* _Task directions_: The lines beneath this instruction, from the first through the one containing "from mathutils import Vector, Matrix", must be transcribed exactly; no other line belongs in the output.

* _Material_:
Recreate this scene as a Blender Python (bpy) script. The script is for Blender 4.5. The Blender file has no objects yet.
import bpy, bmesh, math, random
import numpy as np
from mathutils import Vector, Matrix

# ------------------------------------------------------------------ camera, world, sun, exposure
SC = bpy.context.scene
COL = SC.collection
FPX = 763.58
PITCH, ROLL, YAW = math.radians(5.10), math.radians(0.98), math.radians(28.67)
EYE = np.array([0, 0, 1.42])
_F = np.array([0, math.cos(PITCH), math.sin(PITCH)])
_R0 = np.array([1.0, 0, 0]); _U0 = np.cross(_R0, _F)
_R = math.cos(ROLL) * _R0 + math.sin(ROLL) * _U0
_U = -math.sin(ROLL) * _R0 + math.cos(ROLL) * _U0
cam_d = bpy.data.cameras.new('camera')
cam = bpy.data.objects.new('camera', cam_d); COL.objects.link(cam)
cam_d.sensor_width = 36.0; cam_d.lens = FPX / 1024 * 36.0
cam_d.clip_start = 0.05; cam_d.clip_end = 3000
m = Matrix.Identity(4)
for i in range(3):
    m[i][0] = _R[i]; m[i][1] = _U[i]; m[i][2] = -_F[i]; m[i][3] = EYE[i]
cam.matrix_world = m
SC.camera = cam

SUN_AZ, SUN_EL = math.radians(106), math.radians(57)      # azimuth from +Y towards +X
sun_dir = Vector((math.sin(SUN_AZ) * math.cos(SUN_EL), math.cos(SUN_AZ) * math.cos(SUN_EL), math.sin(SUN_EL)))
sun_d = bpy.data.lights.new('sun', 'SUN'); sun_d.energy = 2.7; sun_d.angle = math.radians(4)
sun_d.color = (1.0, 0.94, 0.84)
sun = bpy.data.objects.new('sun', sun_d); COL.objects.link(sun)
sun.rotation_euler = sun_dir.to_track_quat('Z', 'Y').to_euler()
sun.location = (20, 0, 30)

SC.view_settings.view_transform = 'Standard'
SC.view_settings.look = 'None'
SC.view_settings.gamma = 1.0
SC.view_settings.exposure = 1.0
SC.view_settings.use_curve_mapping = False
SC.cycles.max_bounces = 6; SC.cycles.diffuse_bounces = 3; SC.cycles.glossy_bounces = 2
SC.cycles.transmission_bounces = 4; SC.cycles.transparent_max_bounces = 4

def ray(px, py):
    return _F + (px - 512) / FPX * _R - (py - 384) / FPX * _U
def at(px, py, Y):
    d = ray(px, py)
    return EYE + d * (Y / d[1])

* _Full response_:
Recreate this scene as a Blender Python (bpy) script. The script is for Blender 4.5. The Blender file has no objects yet.
import bpy, bmesh, math, random
import numpy as np
from mathutils import Vector, Matrix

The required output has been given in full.